JDH This approach of transferring ownership would seem like it's the only feasible one (the former two appear to be too complex / chaotic). The reduced accuracy of control might be rationalized by the fact that in general the player will be towing something of great mass which generally causes sluggish response. However, my concern is that although response in the real world is sluggish it is even more critical to be able to issue fine grained and predictable control input in these situations (otherwise the system quickly becomes unstable). Another concern is that I believe we would create a more noticeable hierarchy between 56Kers and LPBs - you'd really want a high fidelity connection to consider towing. Oh yeah, the more we ask the server to do the more horsepower we'll need - but I'm not too concerned about that. Ultimately, I think this is an area where experimentation might find a usable compromise. DWM Agreed on all points. On slow connections, the control input sent up to the server will be unreliable, we just have to make sure that it's unreliable in a reasonable way. Carefully selecting the form of the control input would help (desired attitude jet positions and thrust settings, rather than incremental joystick and throttle changes), and we would also have to cull old data that has not yet been transmitted when it is superseded by newer data. Perahps it would be possible to do some form of 'smoothing', but I'm not sure that would be applicable. Experimentation sounds good. :-)
Side note: Interactions that are effectively one-way, such as the gravitational interaction between a planet and a ship, are not a cause for concern. The planet won't be affected in any significant way no matter how many player ships it interacts with, so we model it as a one-way effect, and each node's simulation will be completely accurate.

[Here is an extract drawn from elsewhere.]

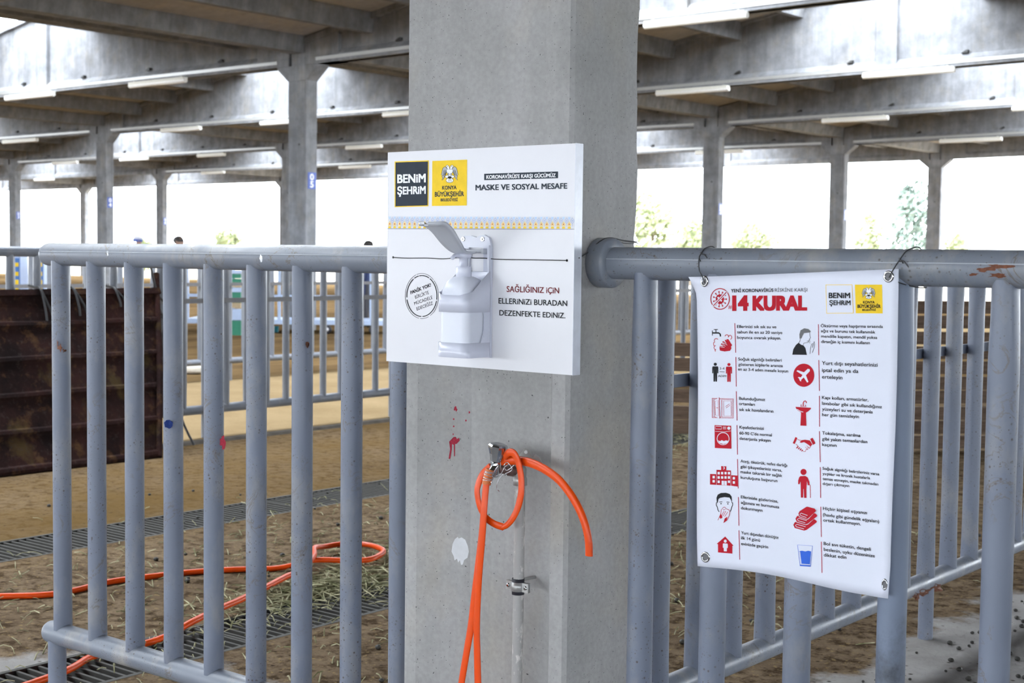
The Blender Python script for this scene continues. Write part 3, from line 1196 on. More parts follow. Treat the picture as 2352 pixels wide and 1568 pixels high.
def boards(label, a, b, h, n, seed):
    rnd = random.Random(seed)
    a, b = Vector((*a, 0)), Vector((*b, 0))
    d = (b - a).normalized()
    nn = Vector((d.y, -d.x, 0))
    t = thing('board_barrier', label, 'barrier', tuple((a + b) / 2))
    bh = h / n
    for k in range(n):
        z = k * bh + .02
        e = rnd.uniform(-.03, .03)
        p0, p1 = a + d * e, b + d * e
        tlt = rnd.uniform(-.012, .012)
        mb = MB()
        mb.prism([p0 + Vector((0, 0, z)), p1 + Vector((0, 0, z + tlt)), p1 + Vector((0, 0, z + tlt + bh * .84)), p0 + Vector((0, 0, z + bh * .84))], nn * .03, 'wood')
        mb.build('board', t)
    L = (b - a).length
    for k in range(3):
        p = a + d * (L * (.08 + .42 * k)) - nn * .045
        MB().prism([p, p + d * .06, p + d * .06 - nn * .045 * -1, p - nn * .045 * -1], (0, 0, h), 'wood').build('upright', t)
    return t


boards('low brown board barrier seen between the sign column and the poster', (-7.3, 8.95), (-5.2, 10.0), .74, 6, 2)
boards('taller brown board barrier seen between the fence posts right of the poster', (-4.75, 9.6), (-3.55, 10.9), 1.10, 10, 3)

# orange hose lying on the floor
hp = [(-5.62, 2.70), (-5.176, 3.161), (-5.067, 3.289), (-5.041, 3.402), (-5.067, 3.599), (-5.026, 3.768), (-4.97, 3.931), (-4.863, 4.108), (-4.743, 4.253), (-4.649, 4.373), (-4.528, 4.47), (-4.476, 4.553),
      (-4.535, 4.697), (-4.613, 4.755), (-4.722, 4.774), (-4.811, 4.719), (-4.829, 4.611), (-4.765, 4.488), (-4.636, 4.361), (-4.521, 4.178), (-4.496, 4.08), (-4.391, 3.845), (-4.314, 3.655), (-4.266, 3.519),
      (-4.189, 3.333), (-4.173, 3.165), (-4.17, 2.908), (-4.084, 2.73), (-4.02, 2.45), (-3.96, 2.1)]
pts = []
for k, (x, y) in enumerate(hp):
    pts.append((x, y, .013 + (.03 if 9 <= k <= 24 else 0) + (.02 if 17 <= k <= 18 else 0)))
o = MB().tube(crom(pts, 6), .0125, 10, 'orange').build('hose', at=hp[10] + (0,))
tag(o, 'bright orange hose lying looped on the pen floor behind the left fence', 'hose')


def straw(name, label, spots, seed):
    rnd = random.Random(seed)
    mb = MB()
    for cx, cy, sx, sy, n, h in spots:
        for _ in range(n):
            x, y = rnd.gauss(cx, sx), rnd.gauss(cy, sy)
            a = rnd.uniform(0, PI)
            L = rnd.uniform(.05, .19) if h > .01 else rnd.uniform(.015, .075)
            z = .004 + abs(rnd.gauss(0, h)) * math.exp(-((x - cx) / sx) ** 2 * .4 - ((y - cy) / sy) ** 2 * .4)
            w = rnd.uniform(.0013, .0034)
            dx, dy, dz = math.cos(a) * L / 2, math.sin(a) * L / 2, rnd.uniform(-.012, .02)
            m = Vector((x, y, max(.003, z + .008)))
            p0, p1 = Vector((x - dx, y - dy, max(.002, z - dz))), Vector((x + dx, y + dy, max(.002, z + dz)))
            s = Vector((-math.sin(a), math.cos(a), 0)) * w
            u = Vector((0, 0, w))
            rings = [[p + s, p + u, p - s, p - u * .5] for p in (p0, m, p1)]
            mb.loft(rings, 'straw', False, False)
    return tag(mb.build(name, at=(spots[0][0], spots[0][1], 0)), label, 'straw', kind='stuff')


straw('straw', 'green-brown hay strewn over the near drain grate and the pen floor', [(-4.36, 4.12, .12, .26, 520, .012), (-4.2, 3.75, .16, .3, 130, .006), (-4.5, 4.75, .2, .25, 230, .012), (-4.9, 3.9, .5, .8, 330, .003), (-5.2, 5.3, .5, .7, 250, .003), (-3.4, 4.3, .5, .9, 240, .003), (-4.1, 3.0, .4, .4, 70, .003)], 4)
straw('straw', 'green hay on the far drain grate, seen right of the sign column', [(-5.85, 7.75, .22, .5, 900, .03), (-6.2, 9.1, .4, .5, 500, .02), (-3.6, 6.4, .5, .9, 350, .004)], 5)

pel = MB().ball((0, 0, 0), .011, 8, 5, 'dung', (1, 1.15, .8)).mesh('dung_pellet')
rnd = random.Random(11)


def pellets(label, group, n, fn, s0=.7, s1=1.25):
    for _ in range(n):
        x, y = fn()
        s = rnd.uniform(s0, s1)
        o = bpy.data.objects.new('dung_pellet', pel)
        COL.objects.link(o)
        o.location = (x, y, .0088 * s - .001)
        o.scale = (s, s, s)
        o.rotation_euler = (0, 0, rnd.uniform(0, 3))
        tag(o, label, 'dropping', group)


pellets('small round dark dropping on the pale concrete at lower right', 'droppings on the pale concrete', 150, lambda: (-2.07 + abs(rnd.gauss(0, .45)), rnd.uniform(3.7, 6.6)), .45, .95)
pellets('dark dropping on the brown floor seen through the right front fence', 'droppings in the pen behind the right fence', 45, lambda: (rnd.uniform(-3.6, -2.25), rnd.uniform(4.1, 7.2)))
pellets('dark dropping on the brown pen floor behind the left front fence', 'droppings behind the left fence', 90, lambda: (rnd.uniform(-7.2, -3.2), rnd.uniform(3.2, 8.0)), .5, 1.1)
pellets('dark dropping in the small clump by the orange hose', 'droppings clumped by the hose', 9, lambda: (rnd.gauss(-4.90, .035), rnd.gauss(3.84, .03)), .9, 1.3)

# ------------------------------------------------------------------ sign board on the column
YS = YP - .027
ssurf = lambda x, y, l: onY(x, y, YS - l)
sx0, sx1, sz0, sz1 = onY(889, 600, YS).x, onY(1318, 600, YS).x, onY(889, 829, YS).z, onY(890, 350, YS).z
sign = thing('sign_board', 'square white sign board on the column, with city logos and a hand sanitizer', 'sign', ((sx0 + sx1) / 2, YS + .013, sz0))
mb = MB()
mb.box((sx0, YS, sz0), (sx1, YP - .001, sz1), 'white')
mb.build('board', sign)
MB().box((sx1, YS - .0005, sz0 - .0005), (sx1 + .0012, YP - .001, sz1 + .0005), 'edge').build('edge_band', sign)
pr = Print(ssurf)
pr.poly([(906.4, 370.7), (985, 368), (984, 473.6), (906.4, 475.7)], 'yellow', 0)
pr.poly([(908.4, 373), (983, 370.6), (982, 471.4), (908.4, 473.6)], 'navy', 1)
pr.text('BENiM', (912.4, 420), (977.9, 418), 20, 'inkw', .035, 2).text('ŞEHRiM', (912.4, 446.5), (977.9, 444.3), 18, 'inkw', .035, 2)
tag(pr.build('logo', sign), 'charcoal square logo reading BENiM ŞEHRiM')
pr.poly([(993, 369.6), (1072.9, 366.4), (1072, 471.8), (992, 472.9)], 'yellow', 0)
eagle(pr, 1032.9, 399, 38, 40, 1)
pr.text('KONYA', (1015.6, 435.4), (1048.6, 434.4), 9, 'navy', .03, 1).text('BÜYÜKŞEHİR', (998.6, 451.4), (1065.6, 450), 11, 'navy', .03, 1).text('BELEDİYESİ', (1012, 462.2), (1051.4, 461.6), 6.8, 'navy', .03, 1)
tag(pr.build('logo', sign), 'yellow city logo with a double-headed eagle')
pr.poly([(1112, 399), (1281.8, 393.6), (1281.8, 409), (1112, 413.6)], 'navy', 0)
pr.text("KORONAVİRÜS'E KARŞI GÜCÜMÜZ", (1117, 410.5), (1276.4, 406.4), 8.6, 'inkw', .03, 1)
pr.text('MASKE VE SOSYAL MESAFE', (1092, 437), (1302.9, 432.9), 13.2, 'navy', .028)
pr.build('lettering', sign)
pr.text('SAĞLIĞINIZ iÇiN', (1163.6, 670), (1284.3, 673.6), 14, 'darkred', .016)
pr.build('lettering', sign)
pr.text('ELLERiNiZi BURADAN', (1145, 696.8), (1302.9, 702.9), 13.4, 'black', .016).text('DEZENFEKTE EDiNiZ.', (1147, 724), (1298.6, 730.7), 13.0, 'black', .016)
pr.build('lettering', sign)
# round stamp
for a0, a1 in ((-100, -62), (-58, 10), (14, 88), (92, 170), (176, 236), (240, 258)):
    pr.ring((969, 679.6), 34.5, 47, 2.0, 'black', 0, 24, a0, a1)
for a0, a1 in ((-108, -46), (-43, 60), (66, 96), (100, 250)):
    pr.ring((969, 679.6), 38.2, 51.8, .9, 'black', 0, 30, a0, a1)
u = (-.20, -.965)
pr.text('PANİK YOK!', (943.3, 675.9), (990, 657.5), 8.2, 'black', .025, 0, u).text('BİRLİKTE', (954, 686.2), (985.4, 674.7), 8, 'black', -.004, 0, u)
pr.text('MÜCADELE', (952, 700.7), (993.8, 685.8), 8, 'black', -.004, 0, u).text('EDECEĞİZ', (957.5, 713), (994.6, 699.2), 8, 'black', -.004, 0, u)
pr.build('stamp', sign)
# tile-pattern band
for k in range(36):
    f = (k + .35) / 35.4
    x = 891 + 430 * (f * .93 + f * f * .07)
    if x > 1319:
        break
    w = 5.4 + 1.0 * f
    b = 524.6 + 1.0 * f
    pr.poly([(x - w * .55, b - .8), (x - w * .55, b - 4.5), (x + w * .55, b - 4.5), (x + w * .55, b - .8)], 'yellow', 0)
    pr.poly([(x, b - 17.5), (x + w * .72, b - 10.5), (x + w * .5, b - 6), (x, b - 4.6), (x - w * .5, b - 6), (x - w * .72, b - 10.5)], 'bandy', 1)
    pr.disc((x, b - 10.5), 1.1, 1.4, 'red', 2, 8)
    pr.poly([(x - w * .42, b - 28.5), (x, b - 26.5), (x + w * .42, b - 28.5), (x + w * .3, b - 23), (x, b - 20.5), (x - w * .3, b - 23)], 'bandc', 1)
    x2 = x + w * 1.13
    if x2 < 1319:
        pr.ring((x2, b - 18.5), w * .58, 5, 1.0, 'bandb', 1, 14)
        pr.disc((x2, b - 18.5), 1.5, 2, 'bandb', 1, 8)
        pr.strip([(x2, b - 13.5), (x2, b - 6)], .9, 'bandb', 1)
        pr.strip([(x2, b - 23.5), (x2, b - 27)], .8, 'bandb', 1)
pr.strip([(890.8, 525), (1319, 526.2)], .9, 'navy', 1)
tag(pr.build('border_pattern', sign), 'band of blue and yellow tile motifs')

# ------------------------------------------------------------------ sanitizer dispenser
DX, DY, DZ = -2.058, YS, 1.176
disp = thing('sanitizer_dispenser', 'white elbow-lever hand sanitizer dispenser mounted on the sign board', 'dispenser', (DX, DY, DZ))


def D(x, o, z):
    return Vector((DX + x, DY - o, DZ + z))


W2 = .0455
# back plate with a squared opening
mb = MB()
out = [(-W2, 0), (W2, 0), (W2, .245), (W2 - .006, .262), (W2 - .02, .268), (.012, .266), (.004, .262), (-.012, .266), (-W2 + .014, .266), (-W2 + .004, .256), (-W2, .235)]
ring = [(-.018, .188), (.024, .188), (.024, .245), (-.018, .245)]
for a, b in ((((-W2, 0), (W2, .188)), None), (((-W2, .188), (-.018, .240)), None), (((.024, .188), (W2, .240)), None)):
    (x0, z0), (x1, z1) = a
    mb.prism([D(x0, .0005, z0), D(x1, .0005, z0), D(x1, .0005, z1), D(x0, .0005, z1)], (0, -.006, 0), 'plastic')
mb.prism([D(x, .0005, z) for x, z in [(-W2, .240), (W2, .240)] + out[2:-1]], (0, -.007, 0), 'plastic')
mb.prism([D(W2 - .0045, .0066, .145), D(W2 - .0006, .0066, .145), D(W2 - .0006, .0066, .245), D(W2 - .0045, .0066, .245)], (0, -.007, 0), 'plastic')
mb.build('back_plate', disp)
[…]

Side note: Determining who will own a group of interacting bodies should be fairly straightforward, if we assume that there is a hierarchy of ownership in place. The owner will be the common parent node of all the bodies involved. If the server network evolves to a large hierarchy that is arranged to follow the network topology (i.e. parents for a topological region, children closely adjacent to one another), this will place ownership automatically at a good compromise node for all involved players. (All objects are ultimately owned by the root node.)